Com educação não há humilhação
Se dependesse do ex-deputado João Herrmann Neto, a crase estaria com os dias contados. É de sua autoria o projeto de lei 5.154, de 2005, que extingue o uso do acento grave para indicar a ocorrência de crase. O fenômeno fonético-sintático continuará existindo, diz o projeto, sugerindo equivocadamente que um fato linguístico se sujeite ao crivo da lei.
Chegou-me ao conhecimento a iniciativa do parlamentar através da revista Língua Portuguesa, a qual, em sua edição de novembro de 2005, estampa opiniões de renomados especialistas no assunto, como Evanildo Bechara – defensor do citado sinal – e Celso Pedro Luft – para quem se justificaria o sinal diacrítico nos casos em que sua presença evita ambiguidade, como em “A menina cheira a rosa” (aspira o perfume do flor) e “A menina cheira à rosa” (exala o perfume da flor).
Anos a fio, transmitindo informações sobre a língua, sinto-me modestamente credenciado a refletir sobre o assunto. Da experiência de sala de aula, fica, para mim, a lição de que se trata de tópico complexo. Crasear com segurança implica relativo domínio da sintaxe da língua no que tange às relações de regência, razão por que, talvez, o aprofundamento na questão devesse ser feito durante o ensino médio.
Não poucas vezes os manuais didáticos se embrenham nos mistérios da crase ainda no ensino fundamental, o que pode ser contraproducente e (o que é pior!) frustrante para os aprendizes, que acabam por não extravasar seus pendores para a escrita em razão de marcas e marcas vermelhas em seus textos escolares.
O que dizer, por exemplo, do sinal da crase com pronomes relativos? Basta que se compare, ilustrativamente, “A situação à qual cheguei” com “A situação a que cheguei” para verificar quanta ginástica tem de fazer o professor a fim de clarear um caso desses e não ficar simplesmente na substituição do antecedente por um elemento masculino, o que resultaria em construções do tipo “O local ao qual cheguei” e “O local a que cheguei”.
Como se vê, trata-se de assunto que tem suas complexidades e que deve ser ensinado pausadamente à medida que se vão apresentando aportes sintáticos. Isso, por si, justificaria a extinção do sinal como queria o deputado?
Na matéria publicada em Língua Portuguesa, João Herrmann argumenta que a crase, desde sua instituição, não tem feito outra coisa senão humilhar muita gente. É bem possível que esteja subjacente ao argumento do legislador o aforismo “A crase não foi feita para humilhar ninguém”, criado, jocosamente, em 1955, pelo poeta maranhense Ferreira Gullar, um conhecedor profundo da arte de crasear.

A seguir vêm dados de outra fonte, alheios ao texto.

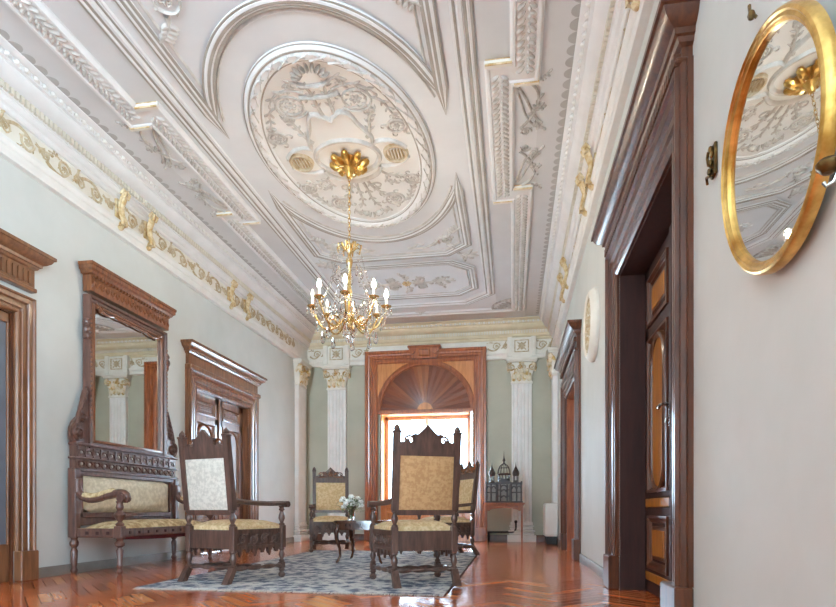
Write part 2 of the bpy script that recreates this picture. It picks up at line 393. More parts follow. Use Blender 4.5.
# outer ring around the medallion, broken by the side mouldings
def ring_arc(sign, a=1.25, b_=2.03):
    th = math.acos(1.17/a) if a > 1.17 else 0
    return [(a*math.cos(t), sign*b_*math.sin(t)) for t in [th+(PI-2*th)*k/60 for k in range(61)]]
def moulding(path, prof, closed, name, lines):
    tp = 0 if closed else .4
    o = MB().sweep(path, prof, closed, cm, tp).build(name, 'mould', ceil, angle=25)
    for a, b_, h in lines: MB().sweep(path, [(a, h-.004), (a+.004, h), (b_-.004, h), (b_, h-.004)], closed, cm, tp).build('taupe_shade_strip', 'taupe', o, angle=25)
TL = ((-.062, -.03, .026), (-.014, .016, .034), (.034, .062, .026))
prof_t = [(-.055, 0), (-.045, .014), (-.02, .03), (.0, .022), (.02, .035), (.04, .03), (.055, 0)]
for sg in (-1, 1):
    moulding(ring_arc(sg), prof_t, False, 'ring_moulding', TL)
    MB().sweep([p for p in ring_arc(sg, 1.19, 1.93) if abs(p[0]) < 1.09], [(-.015, 0), (0, .016), (.015, 0)], False, cm).build('ring_fillet', 'relief', ceil)
    arc = ring_arc(sg, 1.33, 2.17)
    arc = [p for p in arc if abs(p[0]) < 1.06]
    # spandrel panel: side moulding, chamfered outer corners, far edge
    x0, y0, y1 = 1.17, .5, 2.63
    outer = [(x0, sg*y0), (x0, sg*2.34), (.84, sg*y1), (-.84, sg*y1), (-x0, sg*2.34), (-x0, sg*y0)]
    moulding(outer, prof_t, False, 'spandrel_moulding', TL)
    inner = [(1.06, sg*1.06), (1.06, sg*2.28), (.8, sg*2.52), (-.8, sg*2.52), (-1.06, sg*2.28), (-1.06, sg*1.06)]
    MB().sweep(inner, [(-.014, 0), (0, .016), (.014, 0)], False, cm).build('spandrel_fillet', 'relief', ceil)
    for sx in (1, -1):
        mp = lambda x, y, h, sx=sx, sg=sg: cm(sx*x, sg*y, h)
        mb = MB(); scroll(mb, .86, 2.16, .13, 2.4, 1, .03, mp); mb.ribbon(bez((.72, 2.2), (.62, 2.36), (.45, 2.42), (.28, 2.36)), taper(12, .05, .02), .025, mp)
        for i in range(5): blob(mb, .66-.09*i, 2.3+.05*math.sin(i*2), 2.7+.4*(-1)**i, .12, .045, .025, mp)
        leafspray(mb, .92, 2.04, -1.3, .36, .03, mp)
        leafspray(mb, .86, 2.3, .5, .2, .03, mp, 3)
        mb.build('spandrel_scroll', 'relief', ceil)
        mb = MB()
        for k in range(5): a = 2.2-2.9*k/4+.2; blob(mb, 1.13+.1*math.cos(a-.6), 2.72+.1*math.sin(a-.6), a-.6, .2, .07, .03, mp)
        leafspray(mb, 1.0, 2.62, .8, .3, .03, mp, 3)
        mb.build('palmette', 'relief', ceil)
    # octagonal end panel
    oc = lambda w, a, b_, c: [(w, sg*(a+c)), (w, sg*(b_-c)), (w-c*1.1, sg*b_), (-w+c*1.1, sg*b_), (-w, sg*(b_-c)), (-w, sg*(a+c)), (-w+c*1.1, sg*a), (w-c*1.1, sg*a)]
    moulding(oc(1.17, 2.92, 4.33, .28), prof_t, True, 'end_panel_moulding', TL)
    MB().sweep(oc(1.08, 3.02, 4.23, .26), [(-.014, 0), (0, .016), (.014, 0)], True, cm).build('end_panel_fillet', 'relief', ceil)
    mb = MB(); cy_ = sg*3.69
    for sx in (1, -1):
        mp = lambda x, y, h, sx=sx: cm(sx*x, cy_+y, h)
        scroll(mb, .24, .16, .12, 3.4, 1, .03, mp); scroll(mb, .24, -.16, .12, -3.4, -1, .03, mp)
        mb.ribbon(bez((.1, 0), (.4, .05), (.55, -.08), (.86, 0)), taper(12, .05, .02), .03, mp)
        for i in range(6): blob(mb, .42+.075*i, .05*(-1)**i, .8*(-1)**i, .13, .06, .03, mp)
        leafspray(mb, .5, .05, .5, .26, .03, mp, 3); leafspray(mb, .5, -.05, -.9, .26, .03, mp, 3)
    for sy in (1, -1):
        mp = lambda x, y, h, sy=sy: cm(x, cy_+sy*y, h); leafspray(mb, 0, .12, 1.3, .3, .03, mp, 3)
    mb.build('end_panel_scrollwork', 'relief', ceil)
    mb = MB(); flower(mb, 0, cy_, .09, .06, cm, 6); mb.build('gilded_rosette', 'giltstucco', ceil)
    mb = MB(); blob(mb, 0, sg*5.22, 0, .3, .15, .03, cm); flower(mb, 0, sg*5.22, .07, .05, cm); mb.build('oval_boss', 'relief', ceil)
moulding(loop_ell(.86, 1.50), [(-.115, 0), (-.115, .012), (-.10, .03), (-.085, .045), (-.06, .04), (-.04, .055), (0, .06), (.03, .05), (.045, .03), (.06, .02), (.06, 0)], True, 'oval_moulding', ((-.118, -.1, .022), (-.075, -.055, .046), (.045, .062, .034)))
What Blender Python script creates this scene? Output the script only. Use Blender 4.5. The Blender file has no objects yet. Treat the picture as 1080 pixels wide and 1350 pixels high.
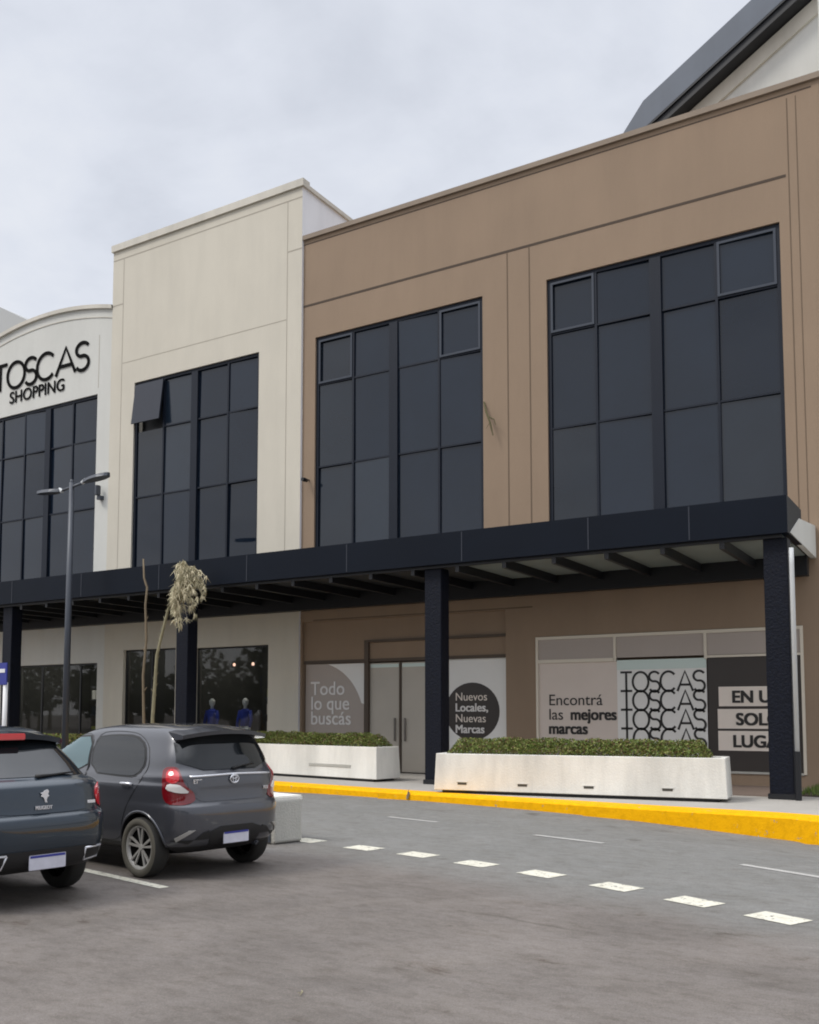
import bpy, bmesh, math, random
import numpy as np
from mathutils import Vector, Matrix
from mathutils.bvhtree import BVHTree
from mathutils.geometry import delaunay_2d_cdt
random.seed(7); rng = np.random.default_rng(7)
S = bpy.context.scene; C = S.collection
# ---------------------------------------------------------------- camera
cd = bpy.data.cameras.new('camera'); cam = bpy.data.objects.new('camera', cd); C.objects.link(cam); S.camera = cam
cam.location = (0, 0, 1.65)
cam.rotation_euler = (math.radians(90 + 4.341), 0, math.radians(31.105))
cd.sensor_fit = 'VERTICAL'; cd.sensor_height = 24; cd.sensor_width = 19.2
cd.lens = 1268.6 / 1350 * 24; cd.shift_y = (845.17 - 675) / 1350
cd.clip_start = .05; cd.clip_end = 3000
S.render.resolution_x = 819; S.render.resolution_y = 1024
S.render.engine = 'CYCLES'
try: S.cycles.filter_width = 1.9
except Exception: pass
# ---------------------------------------------------------------- world, sun, exposure
SUN_EL, SUN_AZ = math.radians(52), math.radians(218)      # azimuth from +Y, clockwise
w = bpy.data.worlds.new('World'); S.world = w; w.use_nodes = True
nt = w.node_tree; N = nt.nodes; L = nt.links; N.clear()
out = N.new('ShaderNodeOutputWorld'); bg = N.new('ShaderNodeBackground'); bg.inputs[1].default_value = .1
L.new(bg.outputs[0], out.inputs[0])
sky = N.new('ShaderNodeTexSky'); sky.sky_type = 'NISHITA'; sky.sun_disc = False
sky.sun_elevation = SUN_EL; sky.sun_rotation = SUN_AZ
tc = N.new('ShaderNodeTexCoord'); sp = N.new('ShaderNodeSeparateXYZ'); L.new(tc.outputs['Generated'], sp.inputs[0])
def mth(op, a, b=None, tree=nt):
    n = tree.nodes.new('ShaderNodeMath'); n.operation = op
    for i, v in enumerate((a, b)):
        if v is None: continue
        if isinstance(v, (int, float)): n.inputs[i].default_value = v
        else: tree.links.new(v, n.inputs[i])
    return n.outputs[0]
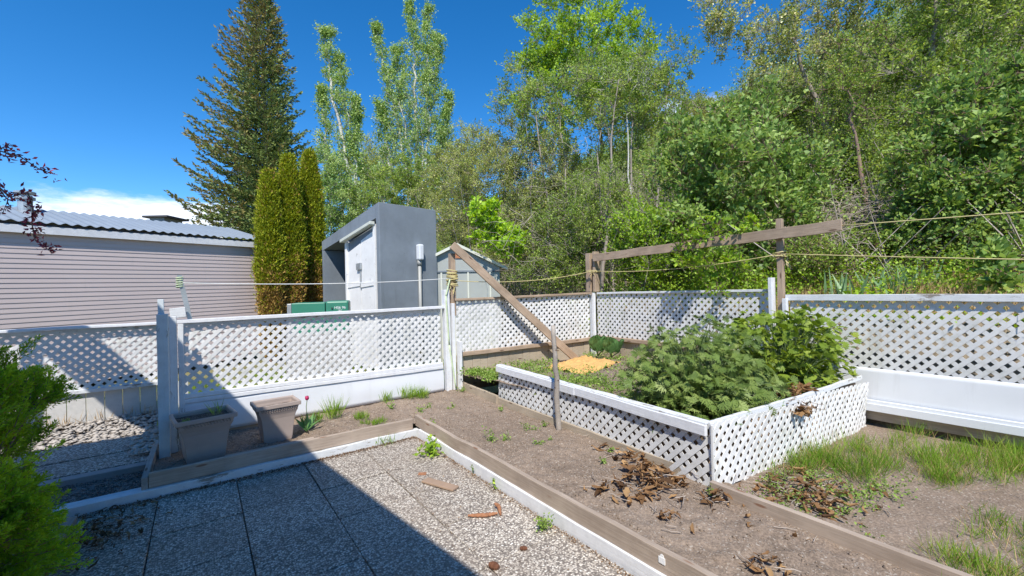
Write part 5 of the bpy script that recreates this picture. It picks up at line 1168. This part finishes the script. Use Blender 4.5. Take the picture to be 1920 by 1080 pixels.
# stones on soil
def stones(name, label, P, R, mat, flat=.5):
    n = len(P); base = np.array([(1, 0, 0), (-1, 0, 0), (0, 1, 0), (0, -1, 0), (.7, .7, .25), (-.7, .7, .2), (.7, -.7, .2), (-.7, -.7, .25), (0, 0, 1), (0, 0, -1)]); F0 = [(0, 4, 8), (4, 2, 8), (2, 5, 8), (5, 1, 8), (1, 7, 8), (7, 3, 8), (3, 6, 8), (6, 0, 8), (0, 9, 4), (4, 9, 2), (2, 9, 5), (5, 9, 1), (1, 9, 7), (7, 9, 3), (3, 9, 6), (6, 9, 0)]
    a = rng.random(n)*6.28; ca, sa = np.cos(a), np.sin(a); V = base[None]*(1+rng.normal(0, .14, (n, 10, 3))); V = V*np.stack([R, R*rng.uniform(.55, .95, n), R*flat], 1)[:, None]
    V = np.stack([V[..., 0]*ca[:, None]-V[..., 1]*sa[:, None], V[..., 0]*sa[:, None]+V[..., 1]*ca[:, None], V[..., 2]], -1)+P[:, None]
    F = (np.array(F0)[None]+np.arange(n)[:, None, None]*10).reshape(-1, 3)
    return tag(fast(name, V.reshape(-1, 3), F, mat, smooth=False), label, 'stones', kind='stuff')
n = 3600; x = rng.uniform(2.12, 3.3, n); y = rng.uniform(.2, 6, n); stones('soil_grit', 'fine pale grit scattered over the bare soil', np.stack([x, y, [soilz(a, b_) for a, b_ in zip(x, y)]], 1), rng.uniform(.002, .0065, n), plain('pale_grit', (.34, .29, .25), .9, .4, 60, bmp=0))
n = 2600; x = rng.uniform(3.2, 6.1, n); y = rng.uniform(-1, 1.6, n); stones('soil_grit', 'fine pale grit scattered over the grassy corner soil', np.stack([x, y, [yardz(a, b_) for a, b_ in zip(x, y)]], 1), rng.uniform(.002, .008, n), bpy.data.materials['pale_grit'])
n = 1300; x = rng.uniform(-2.3, -.42, n); y = rng.uniform(6.95, 8.1, n); stones('river_rock', 'whitish flat rocks covering the strip below the whitewashed planks', np.stack([x, y, .0+.05*np.maximum(0, y-7.2)+.02*rng.random(n)], 1), rng.uniform(.012, .045, n), m_rock, .4)
n = 190; x = -.50+rng.normal(0, .07, n); y = 6.45+rng.normal(0, .26, n); stones('river_rock', 'white rocks spilled beside the blue white post', np.stack([x, y, .05+.03*rng.random(n)], 1), rng.uniform(.02, .05, n), m_rock, .4)
n = 1500; x = rng.uniform(-2.0, -.42, n); y = rng.uniform(4.99, 5.6, n); stones('gravel', 'dark gravel between the timber and the concrete edging', np.stack([x, y, -.015+.01*rng.random(n)], 1), rng.uniform(.006, .016, n), m_darkgravel, .6)
n = 2600; x = rng.uniform(2.12, 3.3, n); y = rng.uniform(.2, 6, n); stones('soil_clods', 'small crumbs of dry earth over the bare soil', np.stack([x, y, [soilz(a, b_) for a, b_ in zip(x, y)]], 1), rng.uniform(.005, .02, n)*rng.random(n)**.6, m_soil, .6)
n = 1500; x = rng.uniform(-.3, 2.1, n); y = rng.uniform(4.9, 6, n); stones('soil_clods', 'small crumbs of earth in the planted strip by the left fence', np.stack([x, y, [soilz(a, b_) for a, b_ in zip(x, y)]], 1), rng.uniform(.004, .012, n), m_soil, .6)
# scrap, catkins, cones, plate
o = board('tile_scrap', (1.60, 3.56, .02), (1.74, 3.24, .014), .085, .016, m_scrap, bevel=.002, wob=.001); tag(o, 'tan rectangular scrap of board lying on the sunlit patio', 'scrap')
o = board('tile_scrap', (1.62, 3.74, .008), (1.68, 3.70, .006), .05, .006, m_rust, bevel=0, wob=.002); tag(o, 'thin orange chip just above the tan scrap on the patio', 'scrap')
def catkin(pts, r, mat, lab, cat, nm='catkin'):
    b = MB(); P = np.array(pts); q = np.linspace(0, len(P)-1, 18); Q = np.stack([np.interp(q, range(len(P)), P[:, i]) for i in range(3)], 1)
    R = r*np.sin(np.linspace(.25, pi-.25, 18))**.5*(1+.16*np.cos(np.arange(18)*2.6)); b.tube(Q, R, 9); return tag(b.build(nm, mat, smooth=False), lab, cat, 'fallen catkins and cones')
catkin([(1.60, 2.80, .014), (1.70, 2.72, .016), (1.79, 2.69, .014)], .015, m_rust, 'long orange catkin lying on the patio', 'catkin')
catkin([(1.80, 2.66, .012), (1.84, 2.74, .03), (1.83, 2.78, .04)], .015, m_rust, 'short orange catkin sticking up at the end of the long one', 'catkin')
catkin([(1.41, 2.22, .018), (1.44, 2.16, .018)], .022, m_cone, 'dark brown cone at the bottom edge of the patio', 'pine cone', 'pine_cone')
catkin([(1.66, 2.24, .012), (1.70, 2.21, .012)], .014, m_cone, 'small brown seed head on a thin stem on the patio', 'seed head', 'seed_head')
b = MB(); b.tube([(2.063, 1.45, .19), (2.060, 1.45, .19)], .012, 12); b.box(2.058, 2.0635, 1.43, 1.47, .15, .185); tag(b.build('mending_plate', m_plate), 'small white metal plate fixed to the border board at the bottom edge', 'plate')
# ------------------------------------------------------------------ clean up helper keys
for o in list(bpy.data.objects):
    if '_w' in o.keys(): del o['_w']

Quem lê a biografia do poeta, fica sabendo que ele, na juventude, debruçou-se por dois anos sobre estudos gramaticais, após ser advertido por erros de português em uma de suas redações. Um exemplo célebre de que se pode conciliar criatividade com técnica, pois Gullar se tornou um de nossos mais festejados poetas…
Jocosidade à parte, o aforismo gullariano nos permite outra leitura. Não só a crase, mas a gramática em si, ou as normas da língua culta, nada disso foi feito para humilhar. Tudo isso é conhecimento e requer de nós esforço para o seu domínio. Lembra-me aqui texto de José Carlos de Azeredo em que esse estudioso enfatiza que nossos estudantes fazem, ainda no ensino fundamental, importantes reflexões sobre o mundo das ciências e seria despropositado imaginá-los incapazes de refletir também sobre a língua. Cabe, evidentemente, ao educador dosar a exigência nessas reflexões, sob pena de preterir os rudimentos indispensáveis à aprendizagem, como tivemos a oportunidade de comentar em “Um diagnóstico preciso”, publicado neste Observatório.
O projeto do deputado João Herrmann concede às editoras de livros o prazo de três anos para se adaptarem à lei. É evidente, também, que, se aprovada, a nova legislação levará à obsolescência gráfica nosso atual patrimônio livresco, o que certamente implicará vultosos gastos.
Subjaz, a nosso juízo, à iniciativa do parlamentar a convicção de que temos um ensino precário e talvez seja plausível intervir em um aspecto do sistema gráfico que oferece dificuldade aos usuários. Na opinião da professora Maria Helena de Moura Neves, “uma iniciativa desse tipo teria de fazer parte de uma política global de simplificação das notações diacríticas, que não perdesse de vista o sistema como um todo”, posição com a qual concordamos, embora achemos que, na situação em que se encontra a educação brasileira, o projeto – mesmo ampliado na direção do que sugere a professora – está muito longe de ser prioridade. Com uma educação de verdade, certamente a crase não vai humilhar ninguém.